For more than a week, Mr. Trump’s lawyers — who were shown a draft copy of Mr. Smith’s report before its release — denounced it as little more than an “attempted political hit job which sole purpose is to disrupt the presidential transition.” The lawyers fought the release of the report up to the last minute, but were ultimately unable to stop the volume on the election case from coming out.
In a social media post shortly before 2 a.m. Tuesday, Mr. Trump reacted with anger to the report’s release, calling Mr. Smith “deranged” and insisting that the prosecution was political.
“Jack is a lamebrain prosecutor who was unable to get his case tried before the Election, which I won in a landslide,” Mr. Trump said. “THE VOTERS HAVE SPOKEN!!!”
The election charges Mr. Smith brought against Mr. Trump accused him of engaging in three intersecting conspiracies to overturn his loss to President Biden. Mr. Smith also filed a separate indictment in Florida, charging Mr. Trump with illegally holding on to classified documents after he left office and conspiring with two co-defendants to obstruct the government’s repeated efforts to retrieve them.

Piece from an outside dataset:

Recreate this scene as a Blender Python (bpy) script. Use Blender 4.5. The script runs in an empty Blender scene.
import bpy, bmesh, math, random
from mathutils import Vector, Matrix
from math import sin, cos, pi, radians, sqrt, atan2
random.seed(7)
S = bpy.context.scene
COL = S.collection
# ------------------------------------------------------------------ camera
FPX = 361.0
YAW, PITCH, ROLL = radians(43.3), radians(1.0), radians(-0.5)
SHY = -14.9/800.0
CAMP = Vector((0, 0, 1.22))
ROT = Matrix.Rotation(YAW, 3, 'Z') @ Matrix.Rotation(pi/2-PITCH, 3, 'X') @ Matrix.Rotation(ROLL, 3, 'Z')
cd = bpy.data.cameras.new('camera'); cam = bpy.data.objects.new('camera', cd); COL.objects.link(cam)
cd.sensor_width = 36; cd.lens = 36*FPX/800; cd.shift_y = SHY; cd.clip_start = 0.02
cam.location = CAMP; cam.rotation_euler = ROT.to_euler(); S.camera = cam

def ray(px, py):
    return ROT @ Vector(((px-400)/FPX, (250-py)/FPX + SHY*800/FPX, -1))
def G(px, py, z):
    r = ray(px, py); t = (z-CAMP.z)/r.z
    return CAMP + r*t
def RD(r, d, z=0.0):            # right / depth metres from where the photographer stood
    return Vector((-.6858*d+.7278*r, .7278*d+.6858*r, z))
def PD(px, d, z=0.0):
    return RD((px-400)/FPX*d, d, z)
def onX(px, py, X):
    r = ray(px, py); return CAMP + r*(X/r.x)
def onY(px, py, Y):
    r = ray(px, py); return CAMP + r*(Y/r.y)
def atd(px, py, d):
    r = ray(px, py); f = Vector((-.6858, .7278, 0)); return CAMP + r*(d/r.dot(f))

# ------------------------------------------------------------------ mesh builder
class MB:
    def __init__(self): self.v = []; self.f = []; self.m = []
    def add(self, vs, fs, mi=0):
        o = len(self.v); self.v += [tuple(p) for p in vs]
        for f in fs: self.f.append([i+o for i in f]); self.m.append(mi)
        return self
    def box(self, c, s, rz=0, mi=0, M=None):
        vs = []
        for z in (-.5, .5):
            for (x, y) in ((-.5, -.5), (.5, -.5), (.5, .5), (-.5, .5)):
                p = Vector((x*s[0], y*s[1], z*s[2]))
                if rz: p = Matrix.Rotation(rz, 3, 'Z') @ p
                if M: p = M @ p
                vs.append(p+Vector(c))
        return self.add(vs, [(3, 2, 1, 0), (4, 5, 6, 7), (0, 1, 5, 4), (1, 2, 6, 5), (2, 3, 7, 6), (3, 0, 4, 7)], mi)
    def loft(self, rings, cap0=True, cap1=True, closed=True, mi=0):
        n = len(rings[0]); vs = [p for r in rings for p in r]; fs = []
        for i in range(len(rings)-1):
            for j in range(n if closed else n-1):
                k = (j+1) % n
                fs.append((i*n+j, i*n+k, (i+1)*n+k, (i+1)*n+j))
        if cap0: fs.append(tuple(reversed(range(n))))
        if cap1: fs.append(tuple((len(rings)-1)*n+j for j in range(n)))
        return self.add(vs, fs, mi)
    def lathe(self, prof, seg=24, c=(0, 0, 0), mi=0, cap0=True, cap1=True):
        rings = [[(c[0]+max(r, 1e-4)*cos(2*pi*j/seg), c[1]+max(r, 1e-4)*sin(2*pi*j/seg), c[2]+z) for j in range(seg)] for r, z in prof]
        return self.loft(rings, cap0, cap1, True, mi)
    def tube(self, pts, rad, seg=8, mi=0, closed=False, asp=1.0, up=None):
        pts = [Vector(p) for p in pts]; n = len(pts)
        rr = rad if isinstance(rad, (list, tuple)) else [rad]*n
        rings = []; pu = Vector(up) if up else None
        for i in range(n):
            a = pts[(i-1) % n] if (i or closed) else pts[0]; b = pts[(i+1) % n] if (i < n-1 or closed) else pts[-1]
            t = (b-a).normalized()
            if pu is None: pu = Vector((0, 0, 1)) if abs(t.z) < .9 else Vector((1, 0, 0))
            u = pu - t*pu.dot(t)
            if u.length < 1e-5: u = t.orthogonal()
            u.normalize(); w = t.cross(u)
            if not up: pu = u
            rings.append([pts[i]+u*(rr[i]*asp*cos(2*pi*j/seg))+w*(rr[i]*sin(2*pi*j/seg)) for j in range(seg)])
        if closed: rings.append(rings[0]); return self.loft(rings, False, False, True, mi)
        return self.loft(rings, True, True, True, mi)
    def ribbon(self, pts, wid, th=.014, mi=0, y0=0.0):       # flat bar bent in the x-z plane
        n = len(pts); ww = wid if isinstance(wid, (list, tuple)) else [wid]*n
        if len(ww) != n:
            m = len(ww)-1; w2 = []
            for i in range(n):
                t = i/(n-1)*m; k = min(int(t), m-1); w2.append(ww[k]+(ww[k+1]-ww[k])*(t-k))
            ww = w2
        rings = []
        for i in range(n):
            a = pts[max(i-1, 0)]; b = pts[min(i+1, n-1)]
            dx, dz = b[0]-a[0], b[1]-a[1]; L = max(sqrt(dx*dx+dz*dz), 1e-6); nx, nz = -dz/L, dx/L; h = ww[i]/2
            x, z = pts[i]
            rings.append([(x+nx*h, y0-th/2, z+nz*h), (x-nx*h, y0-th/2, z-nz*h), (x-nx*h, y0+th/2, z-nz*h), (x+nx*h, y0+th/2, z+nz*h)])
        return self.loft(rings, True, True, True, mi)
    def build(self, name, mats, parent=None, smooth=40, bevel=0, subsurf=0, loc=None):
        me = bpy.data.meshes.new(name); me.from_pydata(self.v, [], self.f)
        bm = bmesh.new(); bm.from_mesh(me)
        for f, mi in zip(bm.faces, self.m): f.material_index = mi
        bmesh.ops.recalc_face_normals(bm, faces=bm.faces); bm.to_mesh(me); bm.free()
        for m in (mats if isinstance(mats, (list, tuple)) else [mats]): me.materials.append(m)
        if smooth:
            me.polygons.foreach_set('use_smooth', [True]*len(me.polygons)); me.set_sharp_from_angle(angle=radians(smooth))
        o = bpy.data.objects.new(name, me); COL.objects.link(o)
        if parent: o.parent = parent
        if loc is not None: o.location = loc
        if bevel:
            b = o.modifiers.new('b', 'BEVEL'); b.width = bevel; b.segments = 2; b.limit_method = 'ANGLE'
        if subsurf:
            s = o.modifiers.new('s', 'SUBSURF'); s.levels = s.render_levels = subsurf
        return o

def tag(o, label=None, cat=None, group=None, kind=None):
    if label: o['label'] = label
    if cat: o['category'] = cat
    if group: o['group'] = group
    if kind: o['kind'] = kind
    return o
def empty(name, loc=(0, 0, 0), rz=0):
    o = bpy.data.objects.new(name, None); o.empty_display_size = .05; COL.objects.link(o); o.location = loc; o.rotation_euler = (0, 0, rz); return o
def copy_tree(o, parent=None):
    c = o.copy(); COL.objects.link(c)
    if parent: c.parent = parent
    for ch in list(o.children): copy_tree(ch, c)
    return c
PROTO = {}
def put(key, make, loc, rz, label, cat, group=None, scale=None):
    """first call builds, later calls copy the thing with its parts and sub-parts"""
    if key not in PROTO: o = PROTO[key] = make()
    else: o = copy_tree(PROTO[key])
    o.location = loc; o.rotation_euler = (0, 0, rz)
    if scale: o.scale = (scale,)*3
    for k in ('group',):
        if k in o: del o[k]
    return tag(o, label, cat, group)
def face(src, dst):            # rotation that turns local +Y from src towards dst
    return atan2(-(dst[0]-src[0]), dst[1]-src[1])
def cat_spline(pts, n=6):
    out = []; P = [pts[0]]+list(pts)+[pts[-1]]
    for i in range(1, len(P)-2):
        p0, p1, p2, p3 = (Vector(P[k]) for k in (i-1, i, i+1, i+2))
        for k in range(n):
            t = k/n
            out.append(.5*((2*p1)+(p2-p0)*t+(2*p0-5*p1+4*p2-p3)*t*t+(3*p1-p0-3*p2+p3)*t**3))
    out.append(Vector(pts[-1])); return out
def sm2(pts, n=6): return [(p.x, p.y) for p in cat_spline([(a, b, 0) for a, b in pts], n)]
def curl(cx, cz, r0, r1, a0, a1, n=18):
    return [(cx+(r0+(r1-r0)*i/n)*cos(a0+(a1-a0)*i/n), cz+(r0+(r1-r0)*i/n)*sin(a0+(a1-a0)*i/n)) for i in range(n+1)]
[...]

After Mr. Trump won the 2024 election, Mr. Smith dropped the cases because of a Justice Department policy that prohibits the prosecution of sitting presidents. Under a separate department regulation, he was compelled to document the decisions he made in both cases and turn in a final report about them — one volume on each prosecution — to Attorney General Merrick B. Garland.
Last week, the Justice Department said Mr. Garland planned to hold off on issuing the volume about the classified documents case until all legal proceedings related to Mr. Trump’s two co-defendants were completed.
Lawyers for the co-defendants, Walt Nauta and Carlos De Oliveira, fought the release by obtaining an initial injunction last week from Judge Cannon, who had dismissed the classified documents case last summer.